Biography
Eric Bell (*1985 St. Catharines CA) and Kristoffer Frick (*1985 Nürtingen DE) create photographic and cinematographic work that explores the aesthetic readability of modern representation systems in design and art. The question of how material and formal characteristics influence the connotative meanings of work, as well as its frame of interpretation, is fundamental for Bell & Frick. Their images, whether staged or found and altered, deal with complex systems of reference.
Bell & Frick began working collaboratively in 2006. Bell began his art studies at the University of Western Ontario, in London, Canada, before joining Frick in the class of Willem de Rooij at the Hochschule für bildende Künste, Städelschule in Frankfurt. They currently live and work in Berlin.

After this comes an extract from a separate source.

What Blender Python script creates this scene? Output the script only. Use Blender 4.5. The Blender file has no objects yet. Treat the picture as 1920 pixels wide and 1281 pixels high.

Spanning photography, video, and installation, the work of Bell & Frick typically involves the presentation and staging of found objects, ranging from the ordinary to finely-crafted cultural artefacts. Drawing from histories of cinema, advertising, and industrial photography, they create pictures that examine the codes and aesthetics of modern representation systems. Their latest series depicts precisely arranged displays where complex layers of meaning arise from objects that are somewhat familiar but often decontextualized. Thereby, symbolically-charged objects, ranging from specifically designed tools and repurposed items to healing instruments associated with the New Age movement, as well as indigenous ceremonial implements, are arranged in the manner of still life. It is a genre of overdetermined, highly aestheticized, and indeterminate symbolic imagery. However, there is a twist in each photograph that leads to a broader interpretation. Besides clearly recognizable objects, there are hints of the surrounding interiors and details blurred, or receding beyond the frame.
An early work that explores the aesthetics of the design is the series Hybrids (2010-2012). In these pictures, Bell & Frick examine the moment of desire that is entailed in the design of a product and thus elicits a reaction in the viewer. The series depicts eleven hybrid motors by different automobile manufacturers. They show the inside of objects of status and luxury in a black and white documentary style. The images depict only the outer surface of the actual technology, which is designed to transmit the aura of gravity and speed rather than the functional design. Thus, their interest lies more in revealing design strategies that are meant to show the worth and potential of the motor hidden beneath the car hood.
Bell & Frick have participated in multiple solo and group shows. Their work has been presented at international institutions, including KW Institute for Contemporary Art, Berlin (2017), the Stedelijk Museum, Amsterdam (2018/2012), Kunstverein München, Munich (2012), and in solo exhibitions at Bureaucracy Studies, Lausanne (2019) and Galerie Cinzia Friedlaender, Berlin (2013).